2012-05-23

The Leap: an Affordable Accurate Gesture Control Interface

A 'Leap' forward in gesture-control interfaces? - CNN.com




A company called Leap Motion wants to make that kind of gesture control a reality, and it hopes to take the first step with a new type of motion controller.
The Leap is a simple motion controller that you can plug into any USB port on your computer. Once it's plugged in and you've installed the Leap software, it turns the 8-cubic feet of air in front of it into "3D interaction space" — basically, it'll track any and all motion within that space, letting you use your hands to do whatever you could do with a mouse.


Leap Motion

Say goodbye to your mouse and keyboard.

Leap represents an entirely new way to interact with your computers. It’s more accurate than a mouse, as reliable as a keyboard and more sensitive than a touchscreen.  For the first time, you can control a computer in three dimensions with your natural hand and finger movements.

This isn’t a game system that roughly maps your hand movements.  The Leap technology is 200 times more accurate than anything else on the market — at any price point. Just about the size of a flash drive, the Leap can distinguish your individual fingers and track your movements down to a 1/100th of a millimeter.

Source: Leap Motion

Leap Motion 3D motion-control device changes how we interact with computers - Tech Talk - CBS News


Currently, Microsoft Kinect is the biggest player in the 3D motion-control technology. However, Kinect is not accurate enough to track handwriting. Leap Motion says the Leap is 200 times more sensitive than existing technologies.

"It was this gap between what's easy in the real world but very complicated to do digitally, like molding a piece of clay or creating a 3D model, that inspired us to create the Leap and fundamentally change how people work with their computers," Leap Motion chief executive officer and co-founder Michael Buckwald said in a press release.

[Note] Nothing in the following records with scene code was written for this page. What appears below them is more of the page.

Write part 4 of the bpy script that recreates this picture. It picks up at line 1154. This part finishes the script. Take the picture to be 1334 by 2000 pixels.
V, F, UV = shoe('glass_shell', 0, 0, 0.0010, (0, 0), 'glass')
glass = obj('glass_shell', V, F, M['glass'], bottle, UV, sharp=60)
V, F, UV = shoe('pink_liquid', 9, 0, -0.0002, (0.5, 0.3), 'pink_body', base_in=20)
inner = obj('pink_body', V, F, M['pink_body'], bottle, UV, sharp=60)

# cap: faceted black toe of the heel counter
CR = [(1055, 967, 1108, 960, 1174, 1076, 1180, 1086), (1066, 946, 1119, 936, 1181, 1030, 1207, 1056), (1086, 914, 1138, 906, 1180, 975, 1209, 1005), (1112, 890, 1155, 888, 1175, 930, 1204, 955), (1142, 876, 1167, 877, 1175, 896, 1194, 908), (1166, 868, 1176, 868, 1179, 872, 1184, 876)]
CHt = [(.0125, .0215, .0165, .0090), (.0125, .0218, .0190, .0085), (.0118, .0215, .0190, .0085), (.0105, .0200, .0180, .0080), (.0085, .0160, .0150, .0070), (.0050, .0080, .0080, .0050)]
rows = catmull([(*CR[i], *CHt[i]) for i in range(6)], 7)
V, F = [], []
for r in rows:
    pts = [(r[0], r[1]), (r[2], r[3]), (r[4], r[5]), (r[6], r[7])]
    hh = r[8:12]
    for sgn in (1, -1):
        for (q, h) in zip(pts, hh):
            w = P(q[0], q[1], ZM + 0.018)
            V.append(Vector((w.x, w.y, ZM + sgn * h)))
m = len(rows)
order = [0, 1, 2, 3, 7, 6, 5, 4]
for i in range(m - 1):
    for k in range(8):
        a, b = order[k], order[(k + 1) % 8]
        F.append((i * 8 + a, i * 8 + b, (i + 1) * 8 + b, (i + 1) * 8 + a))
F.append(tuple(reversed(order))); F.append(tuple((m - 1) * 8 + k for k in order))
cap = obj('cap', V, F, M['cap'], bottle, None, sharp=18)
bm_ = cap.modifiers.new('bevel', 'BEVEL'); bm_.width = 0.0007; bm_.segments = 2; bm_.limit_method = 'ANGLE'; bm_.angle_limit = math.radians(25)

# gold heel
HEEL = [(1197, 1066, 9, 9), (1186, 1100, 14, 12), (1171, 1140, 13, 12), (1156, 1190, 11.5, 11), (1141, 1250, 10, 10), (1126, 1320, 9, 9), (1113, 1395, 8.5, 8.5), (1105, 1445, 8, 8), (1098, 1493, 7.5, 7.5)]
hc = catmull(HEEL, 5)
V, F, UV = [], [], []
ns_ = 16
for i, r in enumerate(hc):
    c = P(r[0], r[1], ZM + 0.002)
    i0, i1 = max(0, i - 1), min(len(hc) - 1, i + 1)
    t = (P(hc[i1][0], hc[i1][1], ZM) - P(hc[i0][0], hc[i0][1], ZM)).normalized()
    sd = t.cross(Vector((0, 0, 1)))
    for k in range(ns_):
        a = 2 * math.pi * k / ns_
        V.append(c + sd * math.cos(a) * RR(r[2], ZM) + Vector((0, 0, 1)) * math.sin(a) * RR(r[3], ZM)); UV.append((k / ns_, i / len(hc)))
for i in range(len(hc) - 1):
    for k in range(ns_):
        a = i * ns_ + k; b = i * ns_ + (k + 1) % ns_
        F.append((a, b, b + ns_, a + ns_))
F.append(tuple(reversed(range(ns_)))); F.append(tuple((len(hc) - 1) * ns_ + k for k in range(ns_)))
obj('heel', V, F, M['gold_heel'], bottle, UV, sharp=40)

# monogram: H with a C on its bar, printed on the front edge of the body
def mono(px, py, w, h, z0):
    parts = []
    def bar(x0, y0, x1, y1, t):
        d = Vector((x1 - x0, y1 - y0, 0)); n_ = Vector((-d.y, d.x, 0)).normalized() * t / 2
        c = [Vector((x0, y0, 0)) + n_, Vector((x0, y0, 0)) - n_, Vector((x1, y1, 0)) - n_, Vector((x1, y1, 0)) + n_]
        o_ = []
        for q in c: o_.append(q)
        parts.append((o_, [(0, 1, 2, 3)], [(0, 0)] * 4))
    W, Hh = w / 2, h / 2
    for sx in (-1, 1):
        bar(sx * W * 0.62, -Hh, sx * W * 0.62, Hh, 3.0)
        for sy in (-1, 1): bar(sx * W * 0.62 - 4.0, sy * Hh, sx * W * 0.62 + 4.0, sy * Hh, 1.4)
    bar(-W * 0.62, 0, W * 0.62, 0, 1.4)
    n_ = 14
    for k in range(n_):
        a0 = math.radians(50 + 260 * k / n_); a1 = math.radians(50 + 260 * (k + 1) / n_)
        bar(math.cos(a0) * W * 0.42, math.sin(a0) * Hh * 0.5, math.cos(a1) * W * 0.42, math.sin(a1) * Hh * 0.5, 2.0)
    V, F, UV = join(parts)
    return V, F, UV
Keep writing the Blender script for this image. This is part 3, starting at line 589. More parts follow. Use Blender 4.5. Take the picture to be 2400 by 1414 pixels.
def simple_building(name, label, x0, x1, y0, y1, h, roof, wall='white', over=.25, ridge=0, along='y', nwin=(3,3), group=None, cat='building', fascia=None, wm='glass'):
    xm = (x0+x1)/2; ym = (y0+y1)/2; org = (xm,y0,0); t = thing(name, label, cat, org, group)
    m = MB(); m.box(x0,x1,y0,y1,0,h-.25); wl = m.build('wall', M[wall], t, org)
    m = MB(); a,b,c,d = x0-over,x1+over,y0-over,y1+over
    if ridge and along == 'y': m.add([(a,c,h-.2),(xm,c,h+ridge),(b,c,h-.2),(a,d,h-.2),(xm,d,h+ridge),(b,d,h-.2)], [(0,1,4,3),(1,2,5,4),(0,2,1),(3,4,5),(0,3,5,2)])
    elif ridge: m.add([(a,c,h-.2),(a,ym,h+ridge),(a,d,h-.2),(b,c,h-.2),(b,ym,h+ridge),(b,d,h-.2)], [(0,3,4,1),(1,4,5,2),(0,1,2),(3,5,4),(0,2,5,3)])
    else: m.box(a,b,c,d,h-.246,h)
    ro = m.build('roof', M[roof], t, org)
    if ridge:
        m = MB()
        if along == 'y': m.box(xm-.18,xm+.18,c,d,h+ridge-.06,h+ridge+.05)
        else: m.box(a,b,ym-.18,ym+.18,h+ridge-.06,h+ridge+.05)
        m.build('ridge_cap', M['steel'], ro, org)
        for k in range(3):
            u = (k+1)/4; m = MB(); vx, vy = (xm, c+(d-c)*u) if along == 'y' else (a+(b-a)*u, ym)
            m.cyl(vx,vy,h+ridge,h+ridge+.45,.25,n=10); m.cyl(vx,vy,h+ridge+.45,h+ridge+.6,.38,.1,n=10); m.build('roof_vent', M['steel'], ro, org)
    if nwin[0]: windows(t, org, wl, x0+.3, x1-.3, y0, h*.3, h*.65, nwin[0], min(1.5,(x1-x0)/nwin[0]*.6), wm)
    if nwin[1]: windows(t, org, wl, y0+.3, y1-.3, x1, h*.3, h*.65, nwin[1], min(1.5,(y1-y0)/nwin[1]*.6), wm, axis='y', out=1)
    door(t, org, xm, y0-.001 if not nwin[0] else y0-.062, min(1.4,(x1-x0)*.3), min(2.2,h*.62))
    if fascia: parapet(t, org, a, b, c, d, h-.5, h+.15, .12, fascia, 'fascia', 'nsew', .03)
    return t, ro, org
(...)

Leap Motion: 3D hands-free motion control, unbound | Cutting Edge - CNET News


"We want to create as vibrant a developer ecosystem as possible, and we're reaching out to developers in all sorts of" fields, CEO Michael Buckwald told CNET:
We want there to be world-changing applications that fundamentally transform how people interact with their operating system or browse the Web.... The goal is to fundamentally transform how people interact with computers and to do so in the same way that the mouse did, which means that the transformation affects everyone, both from the most basic use case all the way up to the most advanced use cases you can imagine for computing technology.